Największy spadek w całym raporcie odnotowano w kategorii szamponów – aż o 15,70 proc. rok do roku. Mimo trudnej sytuacji, liderzy pozostają niezmienni: Elsève (15,47 proc.), Head&Shoulders (14,48 proc.) i Garnier (11,74 proc.). Co ciekawe, w tej kategorii wskaźnik lojalności konsumentów znacząco wzrósł do 31,57 proc. (+6,75 p.p. r/r), osiągając najwyższy wynik w całym raporcie.
Wysoka lojalność pokazuje, że w segmencie pielęgnacji włosów kluczową rolę odgrywa zaufanie do sprawdzonych marek. Konsumenci nie są skłonni do eksperymentów i wolą sięgać po produkty, które gwarantują im jakość i dopasowanie do indywidualnych potrzeb. Cena i promocje mają tu mniejsze znaczenie niż skuteczność i marka.
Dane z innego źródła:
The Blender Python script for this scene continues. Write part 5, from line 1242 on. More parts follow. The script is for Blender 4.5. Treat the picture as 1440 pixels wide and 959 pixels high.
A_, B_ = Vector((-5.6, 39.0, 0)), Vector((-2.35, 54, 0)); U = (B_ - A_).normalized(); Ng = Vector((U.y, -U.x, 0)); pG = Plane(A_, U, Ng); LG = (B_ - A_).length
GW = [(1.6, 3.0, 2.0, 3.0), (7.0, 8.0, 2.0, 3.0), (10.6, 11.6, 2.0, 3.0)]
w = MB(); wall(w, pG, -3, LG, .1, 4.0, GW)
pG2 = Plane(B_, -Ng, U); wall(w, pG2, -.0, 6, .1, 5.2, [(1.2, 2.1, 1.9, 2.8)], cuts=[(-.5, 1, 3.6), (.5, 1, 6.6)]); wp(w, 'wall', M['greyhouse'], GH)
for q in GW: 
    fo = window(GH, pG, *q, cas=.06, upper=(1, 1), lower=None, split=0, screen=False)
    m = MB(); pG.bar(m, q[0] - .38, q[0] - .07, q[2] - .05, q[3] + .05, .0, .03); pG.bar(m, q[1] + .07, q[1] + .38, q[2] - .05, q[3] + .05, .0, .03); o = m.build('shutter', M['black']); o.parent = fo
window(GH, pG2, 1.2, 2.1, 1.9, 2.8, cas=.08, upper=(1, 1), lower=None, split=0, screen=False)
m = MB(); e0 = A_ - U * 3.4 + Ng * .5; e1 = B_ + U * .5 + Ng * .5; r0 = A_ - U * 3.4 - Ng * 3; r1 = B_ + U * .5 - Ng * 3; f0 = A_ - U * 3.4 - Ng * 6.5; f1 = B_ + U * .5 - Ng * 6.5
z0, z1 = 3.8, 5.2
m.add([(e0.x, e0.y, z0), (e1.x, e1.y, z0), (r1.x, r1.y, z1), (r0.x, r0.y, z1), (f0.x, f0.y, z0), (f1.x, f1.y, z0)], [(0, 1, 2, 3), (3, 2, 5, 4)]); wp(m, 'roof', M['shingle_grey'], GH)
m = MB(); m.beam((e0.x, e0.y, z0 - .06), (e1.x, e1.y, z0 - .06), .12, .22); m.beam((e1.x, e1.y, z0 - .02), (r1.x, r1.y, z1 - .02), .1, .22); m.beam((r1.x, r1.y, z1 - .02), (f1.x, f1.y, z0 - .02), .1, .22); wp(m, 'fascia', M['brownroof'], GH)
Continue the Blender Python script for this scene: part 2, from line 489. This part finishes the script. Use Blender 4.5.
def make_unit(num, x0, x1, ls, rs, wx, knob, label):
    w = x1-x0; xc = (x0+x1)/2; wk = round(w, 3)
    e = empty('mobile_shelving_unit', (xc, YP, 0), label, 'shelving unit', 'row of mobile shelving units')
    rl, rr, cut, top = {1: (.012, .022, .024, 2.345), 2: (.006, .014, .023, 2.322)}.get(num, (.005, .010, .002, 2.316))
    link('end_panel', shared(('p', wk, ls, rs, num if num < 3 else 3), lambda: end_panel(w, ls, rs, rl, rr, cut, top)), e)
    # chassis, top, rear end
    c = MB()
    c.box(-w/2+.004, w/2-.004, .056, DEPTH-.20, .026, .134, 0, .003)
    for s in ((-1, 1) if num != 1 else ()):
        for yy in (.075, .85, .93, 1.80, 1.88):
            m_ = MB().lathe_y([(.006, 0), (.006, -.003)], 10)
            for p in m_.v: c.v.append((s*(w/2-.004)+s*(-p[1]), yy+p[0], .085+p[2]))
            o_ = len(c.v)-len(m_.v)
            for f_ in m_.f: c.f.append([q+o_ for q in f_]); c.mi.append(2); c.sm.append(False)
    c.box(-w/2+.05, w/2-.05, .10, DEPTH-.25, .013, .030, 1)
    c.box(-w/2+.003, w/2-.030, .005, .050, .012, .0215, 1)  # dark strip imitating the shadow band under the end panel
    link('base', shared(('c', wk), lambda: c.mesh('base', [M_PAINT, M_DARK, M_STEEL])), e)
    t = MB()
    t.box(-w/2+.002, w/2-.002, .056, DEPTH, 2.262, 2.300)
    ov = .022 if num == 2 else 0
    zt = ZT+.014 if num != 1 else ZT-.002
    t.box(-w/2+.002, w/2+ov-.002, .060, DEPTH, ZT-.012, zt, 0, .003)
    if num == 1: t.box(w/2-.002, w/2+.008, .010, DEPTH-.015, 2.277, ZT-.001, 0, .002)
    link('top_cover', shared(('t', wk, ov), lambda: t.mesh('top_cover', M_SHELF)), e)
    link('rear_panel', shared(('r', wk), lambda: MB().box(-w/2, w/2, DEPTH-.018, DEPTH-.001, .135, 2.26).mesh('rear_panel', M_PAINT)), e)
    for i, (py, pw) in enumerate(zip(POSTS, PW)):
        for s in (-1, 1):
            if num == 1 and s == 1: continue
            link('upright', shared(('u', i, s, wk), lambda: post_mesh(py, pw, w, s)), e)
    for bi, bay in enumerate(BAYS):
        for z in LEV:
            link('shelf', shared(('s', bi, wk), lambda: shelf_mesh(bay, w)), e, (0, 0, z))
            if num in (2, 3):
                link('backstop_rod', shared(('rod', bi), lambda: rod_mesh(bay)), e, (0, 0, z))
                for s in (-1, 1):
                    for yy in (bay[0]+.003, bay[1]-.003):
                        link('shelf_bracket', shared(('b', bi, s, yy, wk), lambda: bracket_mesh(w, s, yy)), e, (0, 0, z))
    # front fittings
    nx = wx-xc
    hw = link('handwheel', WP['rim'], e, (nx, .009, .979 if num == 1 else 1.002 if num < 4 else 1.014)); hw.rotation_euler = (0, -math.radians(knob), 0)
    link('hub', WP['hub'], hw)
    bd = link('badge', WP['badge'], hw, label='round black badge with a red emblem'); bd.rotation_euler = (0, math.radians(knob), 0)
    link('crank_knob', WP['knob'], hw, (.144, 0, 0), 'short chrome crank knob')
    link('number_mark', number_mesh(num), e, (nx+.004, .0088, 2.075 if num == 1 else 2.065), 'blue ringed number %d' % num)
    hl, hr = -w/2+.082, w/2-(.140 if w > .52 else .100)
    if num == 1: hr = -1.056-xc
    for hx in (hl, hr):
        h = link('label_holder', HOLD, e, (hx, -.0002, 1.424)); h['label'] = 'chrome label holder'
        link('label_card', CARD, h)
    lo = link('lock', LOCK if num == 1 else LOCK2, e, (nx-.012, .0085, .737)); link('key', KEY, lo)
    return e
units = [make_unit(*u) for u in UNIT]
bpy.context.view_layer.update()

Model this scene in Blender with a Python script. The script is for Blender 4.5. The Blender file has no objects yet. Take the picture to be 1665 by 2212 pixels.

Jedną z najbardziej użytkowych kategorii pozostaje papier toaletowy. Popyt spadł tu o 8,04 proc., a rynek zdominowany jest przez marki własne: Queen z Biedronki (49,44 proc.), Regina (15,05 proc.) oraz Floralys z Lidla (14,50 proc.). Wskaźnik lojalności wynosi jedynie 1,03 proc. (−0,05 p.p. r/r), co czyni tę kategorię najmniej stabilną w całym raporcie.
Tak niska lojalność dowodzi, że w przypadku papieru toaletowego decydują przede wszystkim cena i wygoda zakupu. Konsumenci kierują się promocjami oraz pakietami wielosztukowymi, które jeszcze bardziej osłabiają przywiązanie do marek. Segment ten pozostaje więc przykładem produktu czysto użytkowego, w którym renoma producenta odgrywa minimalną rolę.
Dane z raportu Listonic pokazują wyraźne różnice w zachowaniach zakupowych Polaków w zależności od kategorii FMCG. Tam, gdzie produkt pełni rolę czysto użytkową – jak papier toaletowy czy mydło – lojalność wobec marek jest minimalna, a o wyborze decydują przede wszystkim cena i dostępność. W segmentach, które konsumenci traktują jako bardziej „specjalistyczne” i wymagające zaufania – jak pasty do zębów czy szampony – lojalność okazuje się znacznie wyższa, a kluczową rolę odgrywa skuteczność i reputacja marki. Spadki popytu w większości kategorii wskazują natomiast na rosnącą presję konsumencką na oszczędności, zmianę częstotliwości zakupów oraz rosnącą siłę marek własnych sieci handlowych.